• [Short task]: Retype only the lines running from the beginning of the entries below to the line with "scene.cycles.transparent_max_bounces = 12", both included. Do not include pictures.

• [Data lines]:
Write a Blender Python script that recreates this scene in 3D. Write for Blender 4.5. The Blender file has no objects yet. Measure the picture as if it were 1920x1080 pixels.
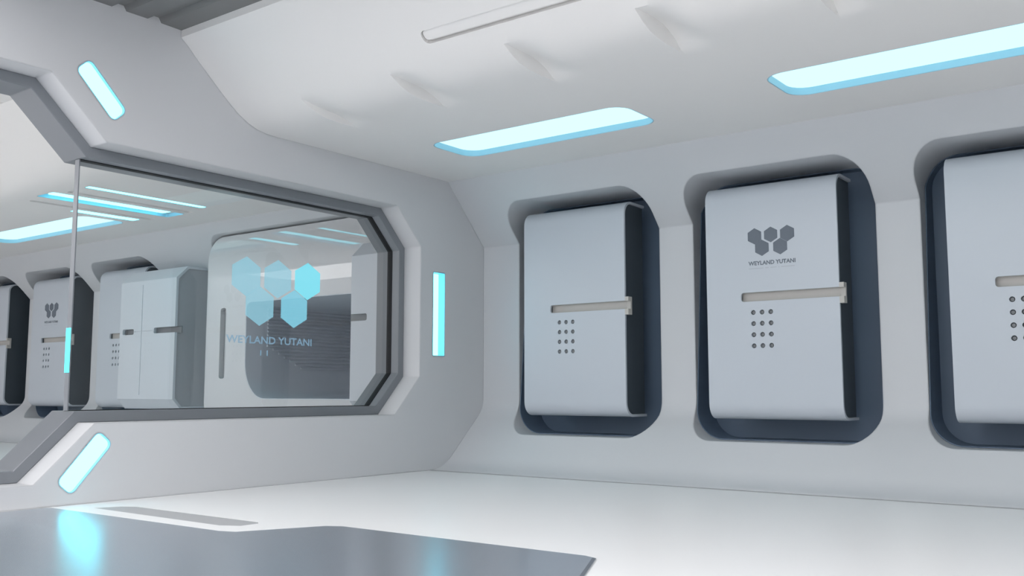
import bpy, bmesh, math, random
from mathutils import Vector, Matrix

S = 0.7          # metres per layout unit (the camera stands one unit above the floor)
scene = bpy.context.scene
C = scene.collection

# ------------------------------------------------------------------ camera
cam_data = bpy.data.cameras.new('camera')
cam = bpy.data.objects.new('camera', cam_data)
C.objects.link(cam)
cam.location = (0, 0, 1.0 * S)
cam.rotation_euler = (math.radians(90 + 6.065), 0, math.radians(37.04))
cam_data.sensor_width = 36
cam_data.lens = 36 * 1815.8 / 1920
cam_data.clip_start = 0.02
cam_data.clip_end = 200
scene.camera = cam

# ------------------------------------------------------------------ world and exposure
W = bpy.data.worlds.new('world')
scene.world = W
W.use_nodes = True
bg = W.node_tree.nodes['Background']
bg.inputs['Color'].default_value = (1.0, 0.985, 0.995, 1)
bg.inputs['Strength'].default_value = 3.9
scene.view_settings.view_transform = 'Standard'
scene.view_settings.look = 'None'
scene.view_settings.exposure = 0.0
scene.view_settings.gamma = 1.0
scene.view_settings.use_curve_mapping = False
scene.cycles.max_bounces = 10
scene.cycles.diffuse_bounces = 5
scene.cycles.glossy_bounces = 5
scene.cycles.transparent_max_bounces = 12


def area(name, loc, size, energy, color, rot=(0, 0, 0)):
    d = bpy.data.lights.new(name, 'AREA')
    d.shape = 'RECTANGLE'
    d.size, d.size_y = size[0] * S, size[1] * S
    d.energy = energy
    d.color = color
    o = bpy.data.objects.new(name, d)
    o.location = [c * S for c in loc]
    o.rotation_euler = rot
    C.objects.link(o)
    return o


# ------------------------------------------------------------------ materials
def principled(name, col, rough=0.5, metal=0.0, spec=0.5, bevel=0.0, bump=0.0, mottle=0.0, coat=0.0):
    m = bpy.data.materials.new(name)
    m.use_nodes = True
    nt = m.node_tree
    p = nt.nodes['Principled BSDF']
    p.inputs['Base Color'].default_value = (*col, 1)
    p.inputs['Roughness'].default_value = rough
    p.inputs['Metallic'].default_value = metal
    p.inputs['Specular IOR Level'].default_value = spec
    p.inputs['Coat Weight'].default_value = coat
    p.inputs['Coat Roughness'].default_value = 0.03
    norm = None
    if bevel:
        b = nt.nodes.new('ShaderNodeBevel')
        b.samples = 4
        b.inputs['Radius'].default_value = bevel
        norm = b.outputs[0]
    if bump or mottle:
        tc = nt.nodes.new('ShaderNodeTexCoord')
        n = nt.nodes.new('ShaderNodeTexNoise')
        n.inputs['Scale'].default_value = 3.0
        n.inputs['Detail'].default_value = 3
        nt.links.new(tc.outputs['Object'], n.inputs['Vector'])
        if mottle:
            r = nt.nodes.new('ShaderNodeMapRange')
            r.inputs['To Min'].default_value = max(0.0, rough - mottle)
            r.inputs['To Max'].default_value = rough + mottle
            nt.links.new(n.outputs['Fac'], r.inputs['Value'])
            nt.links.new(r.outputs[0], p.inputs['Roughness'])
        if bump:
            bp = nt.nodes.new('ShaderNodeBump')
            bp.inputs['Strength'].default_value = bump
            bp.inputs['Distance'].default_value = 0.004
            nt.links.new(n.outputs['Fac'], bp.inputs['Height'])
            if norm:
                nt.links.new(norm, bp.inputs['Normal'])
            norm = bp.outputs[0]
    if norm:
        nt.links.new(norm, p.inputs['Normal'])
    return m


def emitter(name, col, strength):
    m = bpy.data.materials.new(name)
    m.use_nodes = True
    nt = m.node_tree
    nt.nodes.clear()
    out = nt.nodes.new('ShaderNodeOutputMaterial')
    e = nt.nodes.new('ShaderNodeEmission')
    e.inputs['Color'].default_value = (*col, 1)
    e.inputs['Strength'].default_value = strength
    nt.links.new(e.outputs[0], out.inputs[0])
    return m


M = {}
M['wall'] = principled('white_wall', (0.625, 0.64, 0.66), 0.42, spec=0.35, bevel=0.02, mottle=0.04)
M['white'] = principled('white_panel', (0.62, 0.63, 0.645), 0.42, spec=0.35, bevel=0.02, mottle=0.04)
M['ceiling'] = principled('ceiling_white', (0.81, 0.8, 0.785), 0.6, spec=0.3, mottle=0.04)
M['floor'] = principled('floor_white', (0.86, 0.86, 0.86), 0.38, spec=0.4, mottle=0.05)
M['frame'] = principled('grey_frame', (0.2, 0.215, 0.235), 0.3, spec=0.5, mottle=0.05)
M['black'] = principled('black_rubber', (0.008, 0.008, 0.01), 0.6, spec=0.3, mottle=0.05)
M['roof'] = principled('dark_roof_panel', (0.19, 0.19, 0.19), 0.5, mottle=0.05)
M['liner'] = principled('slate_liner', (0.135, 0.19, 0.27), 0.45, mottle=0.05)
M['side'] = principled('dark_side_panel', (0.06, 0.075, 0.09), 0.45, mottle=0.05)
M['greyside'] = principled('grey_side_panel', (0.46, 0.475, 0.5), 0.45, mottle=0.05)
M['locker'] = principled('locker_shell', (0.545, 0.585, 0.635), 0.3, spec=0.5, mottle=0.04)
M['cabinet'] = principled('cabinet_shell', (0.62, 0.65, 0.69), 0.3, spec=0.5, mottle=0.04)
M['hatch'] = principled('hatch_white', (0.62, 0.62, 0.63), 0.0, spec=0.5)
M['hatch'].node_tree.nodes['Principled BSDF'].inputs['IOR'].default_value = 1.75
M['beige'] = principled('handle_beige', (0.52, 0.5, 0.47), 0.4, mottle=0.05)
M['button'] = principled('button_grey', (0.2, 0.21, 0.22), 0.3, mottle=0.05)
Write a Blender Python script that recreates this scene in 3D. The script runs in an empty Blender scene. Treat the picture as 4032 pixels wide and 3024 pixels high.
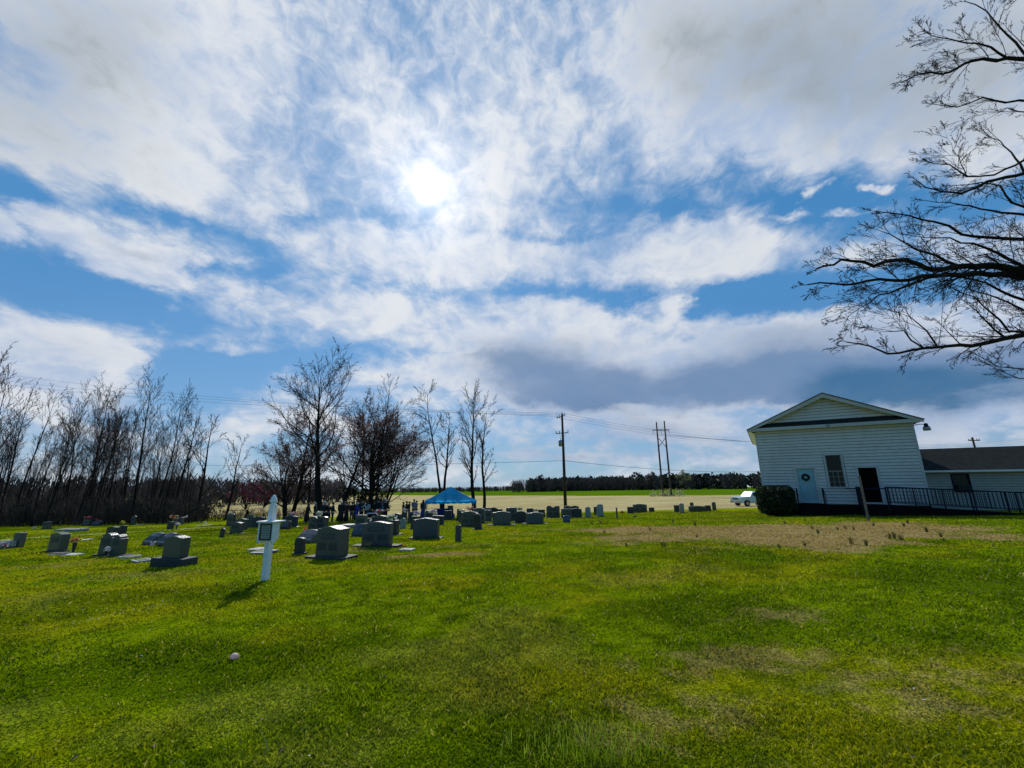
import bpy, math, random
import numpy as np
from mathutils import Vector, Matrix

sc = bpy.context.scene
rad = math.radians

# ------------------------------------------------------------------ camera
PITCH = rad(13.2); ROLL = rad(0.546); FPX = 1600.0
R0 = np.array([1, 0, 0.]); U0 = np.array([0, -math.sin(PITCH), math.cos(PITCH)])
FW = np.array([0, math.cos(PITCH), math.sin(PITCH)])
RT = R0*math.cos(ROLL) - U0*math.sin(ROLL); UP = U0*math.cos(ROLL) + R0*math.sin(ROLL)
CAM = np.array([0, 0, 1.6])
cd = bpy.data.cameras.new('camera'); cam = bpy.data.objects.new('camera', cd)
sc.collection.objects.link(cam)
cam.matrix_world = Matrix(((RT[0], UP[0], -FW[0], CAM[0]), (RT[1], UP[1], -FW[1], CAM[1]),
                           (RT[2], UP[2], -FW[2], CAM[2]), (0, 0, 0, 1)))
cd.sensor_fit = 'HORIZONTAL'; cd.sensor_width = 36.0; cd.lens = 36.0*FPX/4032.0
cd.clip_start = 0.05; cd.clip_end = 9000
sc.camera = cam
sc.render.resolution_x = 1024; sc.render.resolution_y = 768

sc.view_settings.view_transform = 'Standard'
sc.view_settings.look = 'None'
sc.view_settings.gamma = 1.0
sc.view_settings.exposure = -0.28

def ray(px, py):
    return FW + RT*(px-2016)/FPX + UP*(1512-py)/FPX
def azel(px, py):
    d = ray(px, py); d = d/np.linalg.norm(d)
    return math.atan2(d[0], d[1]), math.asin(d[2])

# ------------------------------------------------------------------ sun
SUN = ray(1682, 745); SUN = SUN/np.linalg.norm(SUN)
SUN_EL = math.asin(SUN[2]); SUN_AZ = math.atan2(SUN[0], SUN[1])   # azimuth clockwise from +Y
ld = bpy.data.lights.new('sun', 'SUN'); ld.energy = 5.0; ld.angle = rad(0.5); ld.color = (1.0, 0.95, 0.86)
sun = bpy.data.objects.new('sun', ld); sc.collection.objects.link(sun)
sun.rotation_euler = Vector(SUN).to_track_quat('Z', 'Y').to_euler()
sun.location = (0, 0, 60)

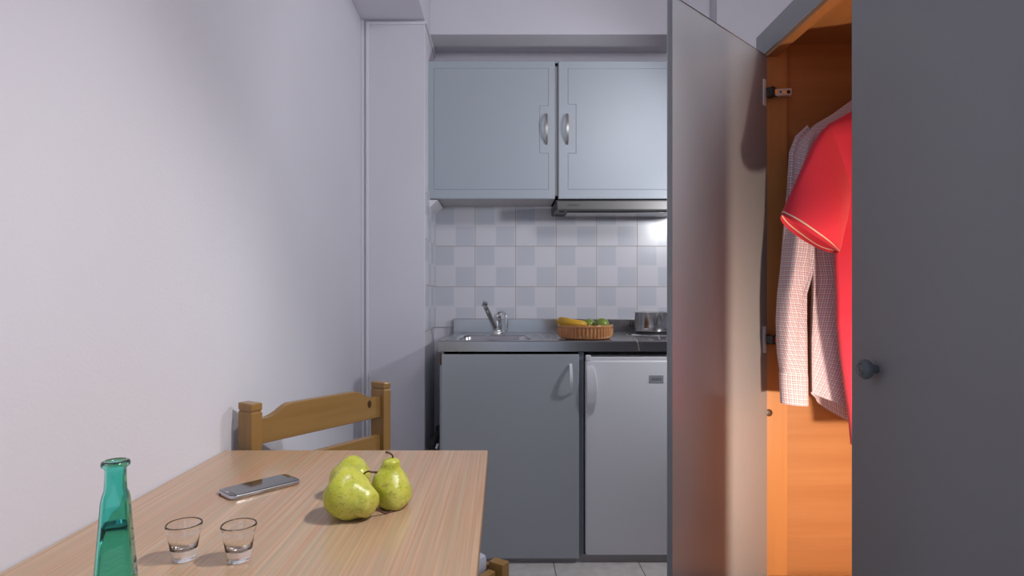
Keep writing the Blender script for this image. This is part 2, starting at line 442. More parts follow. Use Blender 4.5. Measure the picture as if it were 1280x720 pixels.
def ux(px, d=2.80): return (px-CX)/F*d
def uz(py, d=2.80): return CAMZ-(py-CY)/F*d
YD = 2.80
wc = thing('wall_cabinet', 'blue-grey two-door kitchen wall cabinet mounted above the tiled backsplash', 'cabinet', (0.27, YB, 1.553))
bm = bmesh.new()
xl, xm, xr = ux(532)+.002, ux(696), ux(859)
for a, b in (((xl, 2.822, 1.556), (xl+.016, YB, 2.205)), ((xm-.009, 2.822, 1.556), (xm+.009, YB, 2.205)), ((xr-.016, 2.822, 1.556), (xr, YB, 2.205)),
             ((xl, 2.822, 1.556), (xr, YB, 1.572)), ((xl, 2.822, 2.190), (xr, YB, 2.205)), ((xl, YB-.006, 1.556), (xr, YB, 2.205))):
    box(bm, a, b)
obj('carcass', bm, M_cabw, wc)
zt, zb = uz(76), uz(248.5)
for (a, b, ga, gb, nx, n1, n0, sd, hx) in ((532, 693.7, 541.7, 686, 675, 132.7, 191, 'R', 683), (698, 858.5, 709.3, 850, 719.3, 131, 191, 'L', 709)):
    d = obj('door', routed_door(bmesh.new(), ux(a), ux(b), zb, zt, YD, .019, ux(ga), ux(gb), uz(237.5), uz(85), ux(nx), uz(n0), uz(n1), sd), M_cab, wc, recalc=True)
    bow_handle(ux(hx), uz(181), uz(142), YD, M_nickel, d)
# range hood
hd = thing('range_hood', 'slim stainless steel extractor hood under the right wall cabinet door', 'range hood', (.56, YB, 1.50))
bm = bmesh.new(); x0, x1 = ux(695), ux(859); z0, z1 = 1.503, 1.548
prism(bm, [(x0, 2.812, z0), (x0, 2.806, z1), (x0, YB-.009, z1), (x0, YB-.009, z0+.004), (x0, 2.90, z0)], (x1-x0, 0, 0))
obj('housing', bm, M_hood, hd)
obj('front_panel', nb((x0+.004, 2.796, z0), (x1-.002, 2.808, z1-.003), bevel=.002), M_hood, hd)
bm = bmesh.new(); box(bm, (x0+.06, 2.86, z0-.006), (x1-.05, 3.0, z0-.0005), bevel=.002)
obj('grease_filter', bm, M_steel, hd)
obj('hood_lamp', nb((x0+.02, 2.85, z0-.003), (x0+.045, 2.87, z0-.0003), bevel=.001), M_dark, hd)
def text(s, size, loc, m, parent, name='lettering', ext=.0002, rot=(pi/2, 0, 0), xs=1):
    cu = bpy.data.curves.new('lettering', 'FONT'); cu.body = s; cu.size = size; cu.extrude = ext; cu.resolution_u = 3
    t = bpy.data.objects.new('tmp', cu); C.objects.link(t)
    bpy.context.view_layer.update()
    me = bpy.data.meshes.new_from_object(t.evaluated_get(bpy.context.evaluated_depsgraph_get()))
    bpy.data.objects.remove(t)
    from mathutils import Euler
    me.transform(Matrix.Translation(Vector(loc)) @ Euler(rot).to_matrix().to_4x4() @ Matrix.Diagonal((xs, 1, 1, 1)))
    bm = bmesh.new(); bm.from_mesh(me); return obj(name, bm, m, parent, recalc=False)
text('mandtec', .0165, (ux(709.5), 2.7958, uz(257.6)), M_blacktext, hd, xs=1.0)

# ------------------------------------------------------------------ worktop with sink and hob
DF = 2.42
def cx_(px, d=DF): return (px-CX)/F*d
ZC = .910; XL, XR = cx_(547.5), .945
wt = thing('sink_worktop', 'stainless steel worktop with sink bowl, drainer and hotplates along the tiled wall', 'worktop', (.34, 2.74, ZC-.044))
bm = bmesh.new()
bx0, bx1, by0, by1 = -.195, .135, 2.480, 2.795
def plate_hole(bm, X0, X1, Y0, Y1, hole, z):
    o = [bm.verts.new(p) for p in ((X0, Y0, z), (X1, Y0, z), (X1, Y1, z), (X0, Y1, z))]
    h = [bm.verts.new((p[0], p[1], z)) for p in hole]
    e = [bm.edges.new((o[i], o[(i+1) % 4])) for i in range(4)]+[bm.edges.new((h[i], h[(i+1) % len(h)])) for i in range(len(h))]
    bmesh.ops.triangle_fill(bm, use_beauty=True, edges=e)
    return o, h
hole = rrect((bx0+bx1)/2, (by0+by1)/2, (bx1-bx0)/2, (by1-by0)/2, .05)
o, h = plate_hole(bm, XL+.004, XR-.004, DF+.004, 3.028, hole, ZC)
pr = [(0, 0), (.004, .004), (.004, .044), (-.012, .044)]
def loopdn(vs, dx, dz):
    c = [(-1, -1), (1, -1), (1, 1), (-1, 1)]
    out = []
    for v, s in zip(vs, c):
        out.append(bm.verts.new((v.co.x+s[0]*dx, v.co.y+(s[1]*dx if s[1] < 0 else 0), ZC-dz)))
    return out
prev = o
for dx, dz in pr[1:]:
    cur = loopdn(o, dx, dz)
    for i in range(4): bm.faces.new((prev[i], prev[(i+1) % 4], cur[(i+1) % 4], cur[i]))
    prev = cur
obj('steel_top', bm, M_steel, wt, angle=30)
bm = bmesh.new(); rs = []
for (off, dz) in ((0, 0), (.004, .003), (.008, .012), (.014, .10), (.03, .135), (.06, .142)):
    rs.append([(p[0], p[1], ZC-dz) for p in rrect((bx0+bx1)/2, (by0+by1)/2, (bx1-bx0)/2-off, (by1-by0)/2-off, max(.05-off*.3, .02))])
rings(bm, rs, cap1=True)
obj('sink_bowl', bm, M_steelb, wt, smooth=True)
bm = bmesh.new(); lathe(bm, [(.001, .003), (.016, .003), (.022, .006), (.030, .006), (.032, 0)], (-.03, 2.63, ZC-.142))
obj('sink_drain', bm, M_chrome, wt, angle=40)
bm = bmesh.new(); box(bm, (cx_(566.5, 3.03), 3.022, ZC-.002), (XR, 3.05, ZC+.070), bevel=.003)
obj('upstand', bm, M_steel, wt)
# rim bead round the worktop, drainer ribs
bm = bmesh.new()
for (a, b) in (((XL+.03, DF+.03, ZC), (XL+.036, 3.0, ZC+.0035)), ((XL+.048, DF+.03, ZC), (XL+.053, 3.0, ZC+.003))): box(bm, a, b, bevel=.0015)
obj('side_rib', bm, M_steelb, wt)
for k in range(9):
    x = .175+k*.028
    obj('drainer_rib', nb((x, 2.50, ZC-.0005), (x+.012, 2.86, ZC+.003), bevel=.0014), M_steelb, wt)
bm = bmesh.new()        # raised curved border before the hob, running over the front edge
tube(bm, [P(783, 418.5, 2.88)+Vector((0, 0, .002)), (cx_(790, 2.56), 2.56, ZC+.001), (cx_(796), DF+.012, ZC+.001), (cx_(797.5), DF-.0005, ZC-.012), (cx_(799), DF-.0005, ZC-.040)], .0028, 8)
obj('hob_border', bm, M_nickel, wt, smooth=True)
for (hx, hy, hr) in ((.725, 2.83, .088), (.80, 2.56, .070)):
    bm = bmesh.new(); lathe(bm, [(hr+.020, 0), (hr+.018, .004), (hr+.006, .005), (hr+.004, .003)], (hx, hy, ZC))
    r_ = obj('hotplate_ring', bm, M_chrome, wt, smooth=True)
    bm = bmesh.new(); lathe(bm, [(.0, .009), (.022, .009), (.024, .011), (hr-.004, .012), (hr, .010), (hr+.001, 0)], (hx, hy, ZC))
    obj('hotplate', bm, M_iron, wt, angle=40)
bm = bmesh.new()
for k in range(4): box(bm, (.655+k*.0105, 3.0195, ZC+.030), (.660+k*.0105, 3.0225, ZC+.056))
obj('vent_slots', bm, M_dark, wt)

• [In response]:
Write a Blender Python script that recreates this scene in 3D. Write for Blender 4.5. The Blender file has no objects yet. Measure the picture as if it were 1920x1080 pixels.
import bpy, bmesh, math, random
from mathutils import Vector, Matrix

S = 0.7          # metres per layout unit (the camera stands one unit above the floor)
scene = bpy.context.scene
C = scene.collection

# ------------------------------------------------------------------ camera
cam_data = bpy.data.cameras.new('camera')
cam = bpy.data.objects.new('camera', cam_data)
C.objects.link(cam)
cam.location = (0, 0, 1.0 * S)
cam.rotation_euler = (math.radians(90 + 6.065), 0, math.radians(37.04))
cam_data.sensor_width = 36
cam_data.lens = 36 * 1815.8 / 1920
cam_data.clip_start = 0.02
cam_data.clip_end = 200
scene.camera = cam

# ------------------------------------------------------------------ world and exposure
W = bpy.data.worlds.new('world')
scene.world = W
W.use_nodes = True
bg = W.node_tree.nodes['Background']
bg.inputs['Color'].default_value = (1.0, 0.985, 0.995, 1)
bg.inputs['Strength'].default_value = 3.9
scene.view_settings.view_transform = 'Standard'
scene.view_settings.look = 'None'
scene.view_settings.exposure = 0.0
scene.view_settings.gamma = 1.0
scene.view_settings.use_curve_mapping = False
scene.cycles.max_bounces = 10
scene.cycles.diffuse_bounces = 5
scene.cycles.glossy_bounces = 5
scene.cycles.transparent_max_bounces = 12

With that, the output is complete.